How exposed are hedge funds to “rogue” correlations, wherein returns of assets or asset classes that normally exhibit hedging cancellation instead exhibit hedge-killing reinforcement? In the June 2010 version of their paper entitled “‘When There Is No Place to Hide’: Correlation Risk and the Cross-Section of Hedge Fund Returns”, Andrea Buraschi, Robert Kosowski and Fabio Trojani investigate the exposure of hedge funds to correlation risk (risk of unexpected changes in the correlation between the returns of different assets or asset classes) and the implications of this risk for hedge fund returns. Using data for actual one-month-to-maturity  S&P 500 correlation swaps (based on daily implied versus realized correlation), individual S&P 500 stock and index put and call options and a broad sample of 8,710 individual hedge funds spanning in combination January 1996 through December 2008, they find that:

  • Rogue correlations tend to occur during market crashes or periods of economic crisis.
  • The correlation risk premium over the entire sample period averages -14.3% per month, but declines over time (see the chart below). The bulk of the option-implied variance risk premium apparently derives from correlation risk.
  • Because they seek to exploit correlation to dampen aggregate return volatility, hedge funds generally impound correlation risk. Adjusting for correlation risk (after adjusting for seven other commonly used hedge fund risk factors) reduces the alpha of a broad value-weighted hedge fund index from 5.36% to 3.47%.
  • Correlation risk exposures are particularly high for Long/Short Equity, Option Trader, Merger Arbitrage and Multi-Strategy hedge funds. Adjusting for correlation risk (after adjusting for the seven other factors) reduces the alpha of a value-weighted index of these low net market exposure funds from 13.7% to 4.25%.
  • Adding a correlation risk factor to a seven-factor hedge fund return model increases the model’s ability to explain hedge fund returns from 10.5% to 17.7%.
  • Funds with large negative correlation risk exposures tend to have high returns. The tenth of hedge funds with the most negative correlation risk exposures (implicitly selling insurance against unexpected increases in correlations) have an average raw annualized return of 13.4% and a seven-factor alpha of 8.9%. However, correlation risk explains over 10% of the 13.4% return.
  • Correlation risk exposure strongly affects hedge fund return distribution tail behavior and maximum drawdown. The typical maximum drawdown for the tenth of hedge funds with the largest negative correlation risk exposures are nearly three times bigger than the typical drawdown of the tenth of funds with the largest positive correlation risk exposure.
  • Results are robust to use of alternative databases, equal weighting instead of value weighting and inclusion of liquidity factors.

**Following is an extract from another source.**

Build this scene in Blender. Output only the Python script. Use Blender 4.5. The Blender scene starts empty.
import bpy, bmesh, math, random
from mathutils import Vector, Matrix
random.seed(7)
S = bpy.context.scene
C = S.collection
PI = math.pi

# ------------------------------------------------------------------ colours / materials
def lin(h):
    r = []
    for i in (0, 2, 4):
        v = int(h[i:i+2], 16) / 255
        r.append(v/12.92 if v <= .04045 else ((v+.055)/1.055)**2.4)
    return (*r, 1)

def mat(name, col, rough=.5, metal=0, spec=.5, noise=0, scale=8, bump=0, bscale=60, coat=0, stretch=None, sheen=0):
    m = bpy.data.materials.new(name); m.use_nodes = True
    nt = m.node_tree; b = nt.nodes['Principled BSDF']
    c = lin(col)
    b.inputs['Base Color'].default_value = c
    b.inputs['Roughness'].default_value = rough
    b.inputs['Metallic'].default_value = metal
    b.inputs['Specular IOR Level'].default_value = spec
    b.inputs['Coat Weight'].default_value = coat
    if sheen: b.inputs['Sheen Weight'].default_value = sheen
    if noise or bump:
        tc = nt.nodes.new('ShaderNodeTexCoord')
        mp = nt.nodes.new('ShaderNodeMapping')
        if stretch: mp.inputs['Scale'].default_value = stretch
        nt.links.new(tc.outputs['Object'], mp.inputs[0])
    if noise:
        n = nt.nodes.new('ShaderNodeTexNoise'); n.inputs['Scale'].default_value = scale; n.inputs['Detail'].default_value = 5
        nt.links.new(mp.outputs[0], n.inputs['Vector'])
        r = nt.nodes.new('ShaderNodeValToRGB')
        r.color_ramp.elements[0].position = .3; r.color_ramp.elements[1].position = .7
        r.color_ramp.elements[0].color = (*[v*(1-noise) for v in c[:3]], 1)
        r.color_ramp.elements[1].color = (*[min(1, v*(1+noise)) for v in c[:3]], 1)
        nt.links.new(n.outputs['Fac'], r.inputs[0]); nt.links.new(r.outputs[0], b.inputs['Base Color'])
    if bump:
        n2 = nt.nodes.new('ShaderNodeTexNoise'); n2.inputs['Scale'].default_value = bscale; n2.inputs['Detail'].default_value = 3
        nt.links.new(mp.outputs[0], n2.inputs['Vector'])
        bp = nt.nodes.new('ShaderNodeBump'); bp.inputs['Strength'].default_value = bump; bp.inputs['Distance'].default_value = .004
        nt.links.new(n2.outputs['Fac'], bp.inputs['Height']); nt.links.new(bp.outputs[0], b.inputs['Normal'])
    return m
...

The following chart, taken from the paper, shows the six-month moving average of the implied correlation (solid line) and the realized correlation (dashed line) derived from actual and modeled correlation swap quotes. The correlation risk premium (derived from realized minus implied) is persistently negative but generally declining in magnitude over time. Expanding use of strategies seeking to exploit the premium may be compressing it.

In summary, evidence indicates that hedge funds with low net market exposure may earn returns largely by assuming that correlations between assets and asset classes will behave predictably, and rogue correlation spikes may swamp these funds with extremely large drawdowns.